> [Set problem] Stop after the line with "bg.inputs[0].default_value = (0.72, 0.86, 1.0, 1);": repeat exactly every line before it, beginning with the first, and that line itself.

> [Data segment]
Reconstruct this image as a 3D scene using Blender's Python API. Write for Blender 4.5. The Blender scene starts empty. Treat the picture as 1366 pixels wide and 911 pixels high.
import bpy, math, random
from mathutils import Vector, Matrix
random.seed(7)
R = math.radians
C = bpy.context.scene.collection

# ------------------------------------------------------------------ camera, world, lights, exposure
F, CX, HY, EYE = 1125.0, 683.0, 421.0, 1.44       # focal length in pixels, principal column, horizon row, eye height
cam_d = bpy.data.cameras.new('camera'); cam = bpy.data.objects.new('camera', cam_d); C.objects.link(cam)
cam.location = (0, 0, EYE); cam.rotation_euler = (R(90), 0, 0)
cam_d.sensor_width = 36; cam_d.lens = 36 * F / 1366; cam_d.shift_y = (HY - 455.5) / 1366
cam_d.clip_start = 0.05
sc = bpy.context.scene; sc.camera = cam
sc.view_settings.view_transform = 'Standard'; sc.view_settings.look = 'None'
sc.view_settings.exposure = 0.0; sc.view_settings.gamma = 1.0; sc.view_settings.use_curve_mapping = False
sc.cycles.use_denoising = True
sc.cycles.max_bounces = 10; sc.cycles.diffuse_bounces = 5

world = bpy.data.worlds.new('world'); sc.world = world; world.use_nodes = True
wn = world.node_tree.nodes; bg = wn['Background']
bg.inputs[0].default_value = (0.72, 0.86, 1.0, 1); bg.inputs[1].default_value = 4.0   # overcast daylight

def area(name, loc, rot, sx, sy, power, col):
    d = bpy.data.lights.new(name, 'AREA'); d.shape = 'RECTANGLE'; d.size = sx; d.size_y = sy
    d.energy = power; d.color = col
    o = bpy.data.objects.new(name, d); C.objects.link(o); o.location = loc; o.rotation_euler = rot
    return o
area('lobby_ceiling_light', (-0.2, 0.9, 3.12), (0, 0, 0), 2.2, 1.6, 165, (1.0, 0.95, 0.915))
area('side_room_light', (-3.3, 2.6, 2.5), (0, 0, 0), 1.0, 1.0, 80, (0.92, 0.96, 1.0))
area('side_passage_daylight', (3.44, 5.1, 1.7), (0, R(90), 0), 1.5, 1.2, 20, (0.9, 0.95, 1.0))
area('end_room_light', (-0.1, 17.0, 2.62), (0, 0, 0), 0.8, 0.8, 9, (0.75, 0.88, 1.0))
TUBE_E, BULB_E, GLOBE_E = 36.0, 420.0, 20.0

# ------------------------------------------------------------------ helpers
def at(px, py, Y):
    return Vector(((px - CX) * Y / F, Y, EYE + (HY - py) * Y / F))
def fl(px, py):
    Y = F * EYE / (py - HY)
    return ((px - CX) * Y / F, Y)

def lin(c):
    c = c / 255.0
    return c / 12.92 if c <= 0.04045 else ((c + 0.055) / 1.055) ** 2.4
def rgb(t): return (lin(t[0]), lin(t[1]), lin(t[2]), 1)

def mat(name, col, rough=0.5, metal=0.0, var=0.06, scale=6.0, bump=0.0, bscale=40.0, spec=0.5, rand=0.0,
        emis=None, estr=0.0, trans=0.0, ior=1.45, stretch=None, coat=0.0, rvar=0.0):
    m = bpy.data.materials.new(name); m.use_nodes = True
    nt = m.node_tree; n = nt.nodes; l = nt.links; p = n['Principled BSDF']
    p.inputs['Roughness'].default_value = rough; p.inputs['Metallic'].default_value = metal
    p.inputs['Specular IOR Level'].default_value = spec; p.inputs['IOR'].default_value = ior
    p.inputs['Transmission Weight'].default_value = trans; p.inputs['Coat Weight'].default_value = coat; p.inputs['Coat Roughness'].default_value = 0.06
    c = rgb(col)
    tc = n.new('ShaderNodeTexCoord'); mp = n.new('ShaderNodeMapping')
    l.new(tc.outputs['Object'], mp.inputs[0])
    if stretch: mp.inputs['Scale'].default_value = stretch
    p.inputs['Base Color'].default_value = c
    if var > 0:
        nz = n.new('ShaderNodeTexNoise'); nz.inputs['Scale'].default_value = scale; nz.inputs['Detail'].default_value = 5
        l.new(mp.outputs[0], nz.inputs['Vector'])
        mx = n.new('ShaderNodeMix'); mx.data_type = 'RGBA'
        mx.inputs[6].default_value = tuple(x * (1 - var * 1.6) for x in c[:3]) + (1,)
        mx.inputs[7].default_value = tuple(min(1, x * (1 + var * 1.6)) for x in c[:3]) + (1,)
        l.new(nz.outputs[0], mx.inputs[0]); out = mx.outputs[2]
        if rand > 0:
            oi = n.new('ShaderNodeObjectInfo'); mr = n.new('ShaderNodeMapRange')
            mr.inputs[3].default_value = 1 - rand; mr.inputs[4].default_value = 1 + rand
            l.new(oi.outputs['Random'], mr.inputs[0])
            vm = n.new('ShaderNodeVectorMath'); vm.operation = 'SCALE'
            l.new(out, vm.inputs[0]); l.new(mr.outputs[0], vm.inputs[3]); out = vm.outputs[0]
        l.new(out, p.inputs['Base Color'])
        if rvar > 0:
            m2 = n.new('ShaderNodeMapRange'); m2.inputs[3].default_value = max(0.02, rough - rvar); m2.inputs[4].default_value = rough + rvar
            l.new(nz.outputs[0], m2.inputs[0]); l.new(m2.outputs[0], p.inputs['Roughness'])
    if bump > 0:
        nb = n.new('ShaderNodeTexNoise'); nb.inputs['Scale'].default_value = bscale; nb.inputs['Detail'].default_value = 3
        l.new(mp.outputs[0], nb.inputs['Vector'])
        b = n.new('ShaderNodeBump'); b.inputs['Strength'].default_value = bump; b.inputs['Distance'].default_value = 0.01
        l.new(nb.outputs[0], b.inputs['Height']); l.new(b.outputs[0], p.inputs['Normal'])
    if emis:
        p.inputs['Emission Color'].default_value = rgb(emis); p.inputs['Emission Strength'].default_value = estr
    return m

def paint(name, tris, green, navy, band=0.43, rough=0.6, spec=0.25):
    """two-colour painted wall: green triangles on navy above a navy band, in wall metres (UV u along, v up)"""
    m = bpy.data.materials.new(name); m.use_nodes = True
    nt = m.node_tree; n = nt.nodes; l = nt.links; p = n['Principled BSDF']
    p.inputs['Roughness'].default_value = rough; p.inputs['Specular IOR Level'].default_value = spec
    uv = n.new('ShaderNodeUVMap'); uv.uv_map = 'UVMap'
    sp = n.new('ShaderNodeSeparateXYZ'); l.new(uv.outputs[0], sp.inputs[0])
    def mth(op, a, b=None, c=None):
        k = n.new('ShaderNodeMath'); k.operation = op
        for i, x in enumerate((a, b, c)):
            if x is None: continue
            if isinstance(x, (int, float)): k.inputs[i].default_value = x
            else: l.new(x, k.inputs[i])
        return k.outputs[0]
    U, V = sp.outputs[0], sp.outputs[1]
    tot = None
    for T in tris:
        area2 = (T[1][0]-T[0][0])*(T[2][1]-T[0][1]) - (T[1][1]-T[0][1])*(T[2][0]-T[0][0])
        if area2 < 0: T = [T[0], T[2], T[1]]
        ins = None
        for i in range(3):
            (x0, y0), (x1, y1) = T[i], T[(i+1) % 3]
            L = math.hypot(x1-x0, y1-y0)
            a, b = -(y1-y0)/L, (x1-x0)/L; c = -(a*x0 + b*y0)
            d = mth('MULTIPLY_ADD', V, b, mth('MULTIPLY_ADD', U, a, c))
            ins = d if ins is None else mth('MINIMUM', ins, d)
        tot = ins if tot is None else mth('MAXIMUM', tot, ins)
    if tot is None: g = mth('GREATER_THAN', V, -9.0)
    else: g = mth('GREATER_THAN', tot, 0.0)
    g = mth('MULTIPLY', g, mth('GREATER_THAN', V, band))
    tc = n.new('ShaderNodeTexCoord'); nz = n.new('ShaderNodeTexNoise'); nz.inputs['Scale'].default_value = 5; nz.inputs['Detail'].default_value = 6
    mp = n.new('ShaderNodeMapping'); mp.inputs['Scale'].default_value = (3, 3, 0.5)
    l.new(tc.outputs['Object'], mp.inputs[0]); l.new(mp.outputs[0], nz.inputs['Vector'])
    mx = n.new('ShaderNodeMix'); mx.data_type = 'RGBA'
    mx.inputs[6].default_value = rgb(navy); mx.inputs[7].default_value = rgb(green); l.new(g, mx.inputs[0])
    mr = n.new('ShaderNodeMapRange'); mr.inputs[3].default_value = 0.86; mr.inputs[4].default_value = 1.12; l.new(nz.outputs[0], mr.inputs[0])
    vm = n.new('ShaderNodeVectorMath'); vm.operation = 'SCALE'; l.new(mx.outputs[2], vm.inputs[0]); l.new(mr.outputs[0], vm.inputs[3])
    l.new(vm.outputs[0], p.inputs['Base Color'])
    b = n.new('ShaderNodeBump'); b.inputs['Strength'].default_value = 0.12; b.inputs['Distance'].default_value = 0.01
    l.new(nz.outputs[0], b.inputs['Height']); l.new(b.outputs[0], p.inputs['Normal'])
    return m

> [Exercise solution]
Reconstruct this image as a 3D scene using Blender's Python API. Write for Blender 4.5. The Blender scene starts empty. Treat the picture as 1366 pixels wide and 911 pixels high.
import bpy, math, random
from mathutils import Vector, Matrix
random.seed(7)
R = math.radians
C = bpy.context.scene.collection

# ------------------------------------------------------------------ camera, world, lights, exposure
F, CX, HY, EYE = 1125.0, 683.0, 421.0, 1.44       # focal length in pixels, principal column, horizon row, eye height
cam_d = bpy.data.cameras.new('camera'); cam = bpy.data.objects.new('camera', cam_d); C.objects.link(cam)
cam.location = (0, 0, EYE); cam.rotation_euler = (R(90), 0, 0)
cam_d.sensor_width = 36; cam_d.lens = 36 * F / 1366; cam_d.shift_y = (HY - 455.5) / 1366
cam_d.clip_start = 0.05
sc = bpy.context.scene; sc.camera = cam
sc.view_settings.view_transform = 'Standard'; sc.view_settings.look = 'None'
sc.view_settings.exposure = 0.0; sc.view_settings.gamma = 1.0; sc.view_settings.use_curve_mapping = False
sc.cycles.use_denoising = True
sc.cycles.max_bounces = 10; sc.cycles.diffuse_bounces = 5

world = bpy.data.worlds.new('world'); sc.world = world; world.use_nodes = True
wn = world.node_tree.nodes; bg = wn['Background']
bg.inputs[0].default_value = (0.72, 0.86, 1.0, 1); bg.inputs[1].default_value = 4.0   # overcast daylight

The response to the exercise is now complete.